Folia bestaat komend najaar 75 jaar. De redactie blikt vanaf vandaag dagelijks met een (deel van een) artikel of video letterlijk terug op elk van die jaren en telt zo af naar 13 oktober, de dag dat ‘het mededelingenblad voor de civitas’ precies 75 jaar bestaat. Vandaag deel 1 van 13 oktober 1948.
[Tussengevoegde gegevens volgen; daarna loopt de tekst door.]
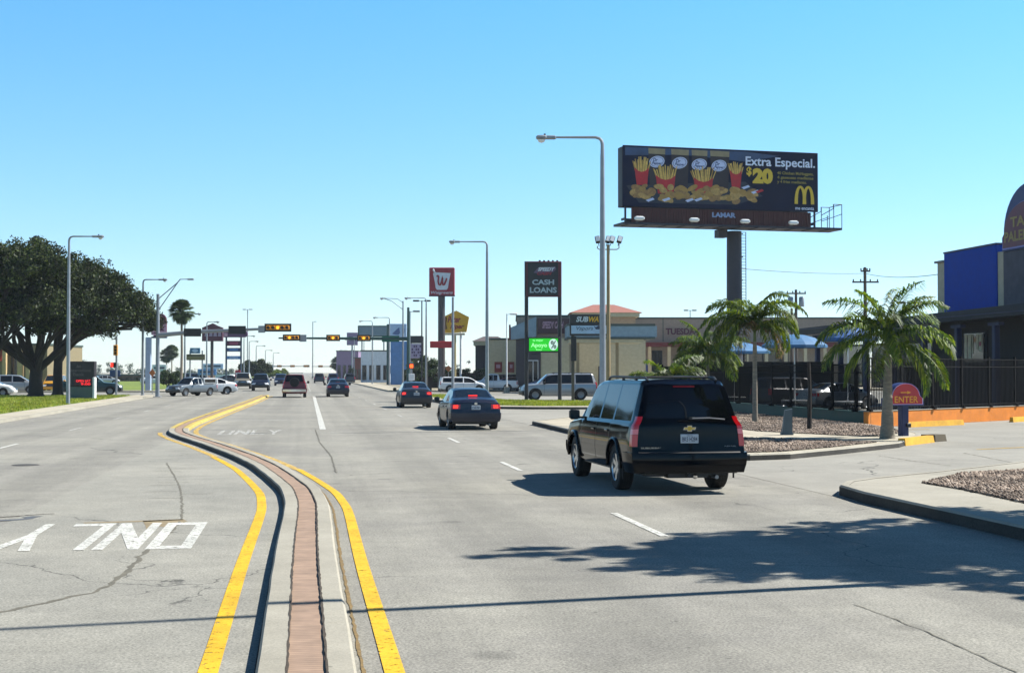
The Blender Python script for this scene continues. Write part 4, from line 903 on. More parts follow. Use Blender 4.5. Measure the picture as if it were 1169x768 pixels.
for i, (px, top) in enumerate([(393, 412), (400, 408), (407, 411), (384, 415)]):
    X_, Y_ = P(px + 2, 420); fan_palm((X_, Y_, 0), H(top, 420), 2.6, ['far fan palm right of the far signals, second from the left of its row', 'tallest far fan palm of the row up the right kerb', 'far fan palm nearest to the white building up the right side', 'far fan palm at the left end of the row up the right kerb'][i], 50 + i, group='far palms up the right kerb')
# bushes and far trees
X_, Y_ = P(195, 160)
bush('round_bush', (X_, Y_, .1), [(0, 0, .95, 1.15, 1.1, .95), (-.6, 0, .8, .6, .8, .7), (.7, 0, .8, .6, .8, .7)], 'round dark bush at the corner behind the turning pickup', 14000, 61, size=.12)
def far_tree(px, Z, w, top, label, seed, leaf=oak_leaf, name='broad_tree', group='far trees', n=9000):
    X_, Y_ = P(px, Z); t = thing(name, label, 'tree', (X_, Y_, 0), 0, group); hw = w * Z / F / 2; ht = H(top, Z); rnd = random.Random(seed)
    bl = [(0, 0, ht * .66, hw * .7, hw * .7, ht * .32)] + [(math.cos(a) * hw * .55, math.sin(a) * hw * .55, ht * rnd.uniform(.48, .62), hw * .46, hw * .46, ht * .3) for a in np.linspace(0, 5.6, 7)]
    mb = MB(); mb.tube([(0, 0, 0), (0, 0, ht * .5)], [.35, .2], bark, 8)
    for b_ in bl: limb(mb, (0, 0, ht * .25), (b_[0], b_[1], b_[2]), .15, .05, bark, rnd, n=4)
    mb.build('trunk', t); C, Rr = clumps(bl, 9, seed, shell=.3, rr=(hw * .12, hw * .22)); C[:, 2] = np.maximum(C[:, 2], .5); V, Fc = leaf_cloud(C, Rr, n, .085 * hw, .9, seed); raw('crown', V, Fc, [leaf], t); return t
far_tree(292.5, 270, 38, 411, 'dome shaped dark tree left of the red SUV', 71, n=60000)
far_tree(319, 330, 24, 421, 'paler green tree just right of the dome shaped tree', 72, leaf=green_leaf)
far_tree(306, 360, 18, 424.5, 'low green tree partly behind the dome shaped tree', 73, leaf=green_leaf)
far_tree(430, 300, 26, 412, 'green tree at the foot of the tall blue pylon sign, left side', 74, leaf=hedge_leaf)
far_tree(452, 250, 20, 413, 'dark tree under the blue pylon sign', 75)
far_tree(474, 210, 22, 400, 'yellow green tree behind the dark board sign', 76, leaf=green_leaf)
far_tree(404, 350, 14, 418, 'small dark tree up the right kerb left of the white building', 77)
# hedge behind the white estate car
X_, Y_ = P(513, 172); t = thing('hedge', 'long clipped dark hedge behind the white estate car', 'hedge', (X_, Y_, 0), R(-8))
bl = [(x, 0, 1.25, .75, .8, 1.15) for x in np.arange(-4.6, 5.0, .75)]; C, Rr = clumps(bl, 16, 81, shell=.5, rr=(.25, .5)); V, Fc = leaf_cloud(C, Rr, 22000, .11, .8, 81); raw('foliage', V, Fc, [hedge_leaf], t)
mb = MB(); mb.bbox(-4.9, 4.9, -.45, .45, 0, 1.9, bark, .2); mb.build('stem', t)
X_, Y_ = P(487, 180); far = bush('tall_shrub', (X_, Y_, 0), [(0, 0, 1.9, 1.6, 1.2, 1.8), (-1.6, 0, 1.6, 1.3, 1, 1.4)], 'tall dark shrub at the left end of the clipped hedge', 9000, 82, size=.14)
# ================================================================== street lamps
def lamp(name, px, Z, top, head_px, label, group, r0=.12, base_z=.1, truss=False, brk=False):
    X_, Y_ = P(px, Z); Ht = H(top, Z); d = (head_px - px) * Z / F; t = thing('street_lamp', label, 'street lamp', (X_, Y_, base_z), R(-8) + (R(10) if brk else 0), group); sg = 1 if d > 0 else -1
    p = MB(); p.lathe([(.2, 0), (.2, .04), (.13, .06)], galv, 12); p.tube([(0, 0, .03), (0, 0, Ht * .5), (0, 0, Ht - .65)], [r0, r0 * .85, r0 * .62], galv, 12); p.box(-r0 - .02, r0 + .02, -r0 - .02, r0 + .02, 0, .03, galv); p.build('pole', t)
    a = MB(); h0 = Ht - .65
    if truss: a.tube([(0, 0, h0 - .8), (d * .5, 0, h0 + .2), (d * .8, 0, h0 + .45)], .04, galv, 6); a.tube([(0, 0, h0), (d * .25, 0, h0 + .45), (d * .8, 0, h0 + .5), (d * .9, 0, h0 + .5)], .04, galv, 6); a.tube([(0, 0, h0 - .8), (0, 0, h0 + .2)], r0 * .6, galv, 8)
    else: a.tube([(0, 0, h0), (0, 0, h0 + .38), (sg * .03, 0, h0 + .5), (sg * .1, 0, h0 + .58), (sg * .25, 0, h0 + .62), (d - sg * .55, 0, h0 + .66 - .04)], [r0 * .6, r0 * .55, .06, .055, .05, .035], galv, 9)
    a.build('arm', t); hd = MB(); zt = h0 + (.5 if truss else .62)
    M = Matrix.Translation((d - sg * .3, 0, zt)) @ Matrix.Rotation(0 if sg > 0 else math.pi, 4, 'Z')
    hd.bbox(-.38, .0, -.09, .09, -.07, .06, galv, .03, M); hd.bbox(-.05, .33, -.15, .15, -.08, .07, galv, .05, M)
    hd.lathe([(.0, -.2), (.1, -.17), (.14, -.08)], lens_clear, 14, M @ Matrix.Translation((.14, 0, 0))); hd.tube([(.02, 0, .06), (.02, 0, .13)], .035, dark, 8, M=M); hd.build('lamp_head', t); return t
RG, LG = 'street lamps along the right kerb', 'street lamps along the left side'
lamp('a', 688, 52, 160, 613, 'tallest street lamp in view, rising behind the black SUV', RG, base_z=.15)
lamp('b', 556, 93, 277, 513, 'street lamp between the pharmacy sign and the loans sign', RG)
lamp('c', 486.5, 160, 341, 462, 'street lamp standing beside the charcoal sedan, second left of the pharmacy sign', RG)
lamp('d', 460, 170, 340, 434, 'street lamp with a braced double arm left of the green signal pole', RG, truss=True)
lamp('e', 444.5, 205, 363, 426, 'street lamp at the left edge of the blue pylon sign', RG)
lamp('f', 425, 232, 367, 410, 'street lamp just left of the wide teal board beyond the junction', RG)
lamp('g', 415.5, 300, 385, 403, 'small street lamp between the two middle amber signals on the right', RG)
lamp('h', 404.5, 330, 388, 394, 'small far street lamp just left of the right amber signal', RG)
lamp('i', 397, 430, 400, 388, 'tiny street lamp at the far right kerb, second of the row from the left', RG)
lamp('j', 391, 520, 405, 384, 'tiniest street lamp at the far end of the right kerb', RG)
lamp('k', 78, 88, 271, 117, 'nearest street lamp on the left, in front of the oak crown', LG)
lamp('l', 163, 119, 320, 190, 'street lamp partly hidden by the right end of the oak crown', LG)
lamp('m', 211, 165, 359, 229, 'street lamp just right of the tall fan palm trunk', LG)
lamp('n', 236, 185, 368, 250, 'street lamp in front of the gabled purple sign', LG)
lamp('o', 278.5, 235, 384, 291, 'street lamp directly right of the two pole sign', LG)
lamp('p', 284.5, 260, 390, 295, 'street lamp in front of the dome shaped tree, left of its middle', LG)
lamp('q', 292.5, 290, 395, 303, 'street lamp in front of the middle of the dome shaped tree', LG)
lamp('r', 312, 400, 403, 319, 'small far street lamp between the dome shaped tree and the red SUV', LG)
lamp('s', 303, 350, 400, 311, 'small far street lamp at the right side of the dome shaped tree', LG)
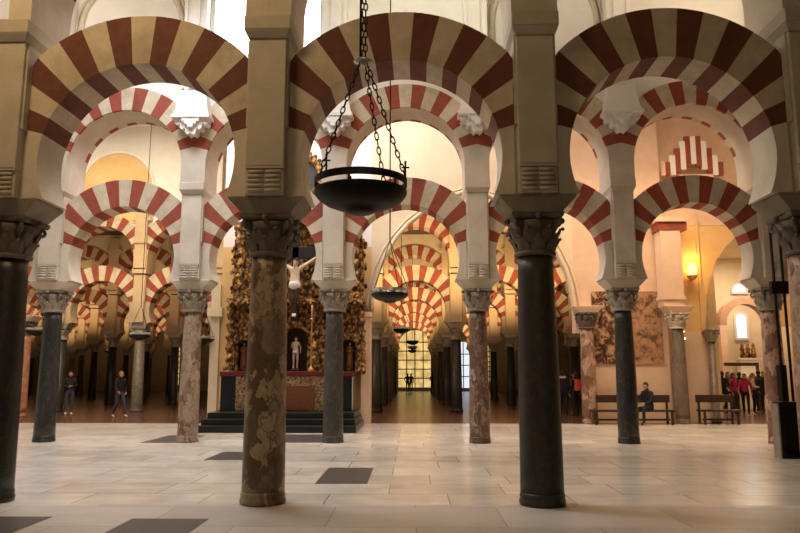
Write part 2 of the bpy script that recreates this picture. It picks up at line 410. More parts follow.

‘Gaarne vraag ik uw aandacht voor een iets bredere bespreking van een onderwerp, dat op het ogenblik in het kader der komende Civitas belangstelling verdient: de sociale structuur der studentenmaatschappij. Het zou verleidelijk zijn U aan de hand van een literatuurstudie haar te schetsen tegen de achtergrond harer geschiedenis. Ik volsta met u vluchtig in herinnering te brengen, hoe, behalve voor een aantal van overheidswege onderhouden armen, meest theologen, het studeren vanouds een privilege was der aanzienlijken en rijken, hoe het studentenleven de eeuwen door gekenmerkt was door luxe, standsbesef, dikwijls romantisch gekleurd, door veelal letterlijk van de burgerij afgedwongen privileges; hoe over de Franse tijd heen dit homo-ludens karakter zich door de gehele 19e eeuw voortzet: de 19e eeuwse student - men vindt het met vaak pijnlijke openhartigheid uitgetekend door Alexander Verheull en, speciaal voor Amsterdam, beschreven in ons grote gedenkboek van 1932 – is het type van het rijkeluiskind dat, volkomen doof en blind voor wat zich in de wereld om hem heen afspeelt, zich koestert in (ik citeer omstreeks 1840) “De fideliteit, die de studenten maakt tot de zaligste stand van Nederland.” In die tijd ontstaat het gaudeamus.’
Leegheid
‘Uit die tijd (en eerder) stammen vele mores, die thans nog de studentenmaatschappij kenmerken. Typisch voor het in studentenkringen uit de vorige eeuw heersende conservatisme, zijn de in disputen verdedigde theses; nog in de 50er jaren wordt (twee voorbeelden uit vele) de aanleg der spoorwegen verderfelijk genoemd en de afschaffing der slavernij en slavenhandel betreurd. In de 2e helft der 19e eeuw wordt het hoogste ideaal geformuleerd als: “Wetenschappelijke vorming, beschaafdheid en gemakkelijkheid in de omgang.” De beweging der 80-ers had geen voorafschaduwing in het studentencorps, ofschoon verscheidene van haar leidende figuren Amsterdams studenten geweest zijn. Zo Kloos, Van Eeden, Van Deventer, die met Witse, Veth, De Meester en Van Deyssel in één kunstgenootschap zaten. Van Eeden heeft later in zijn Walden-periode zich bitter over de leegheid van zijn studententijd beklaagd.’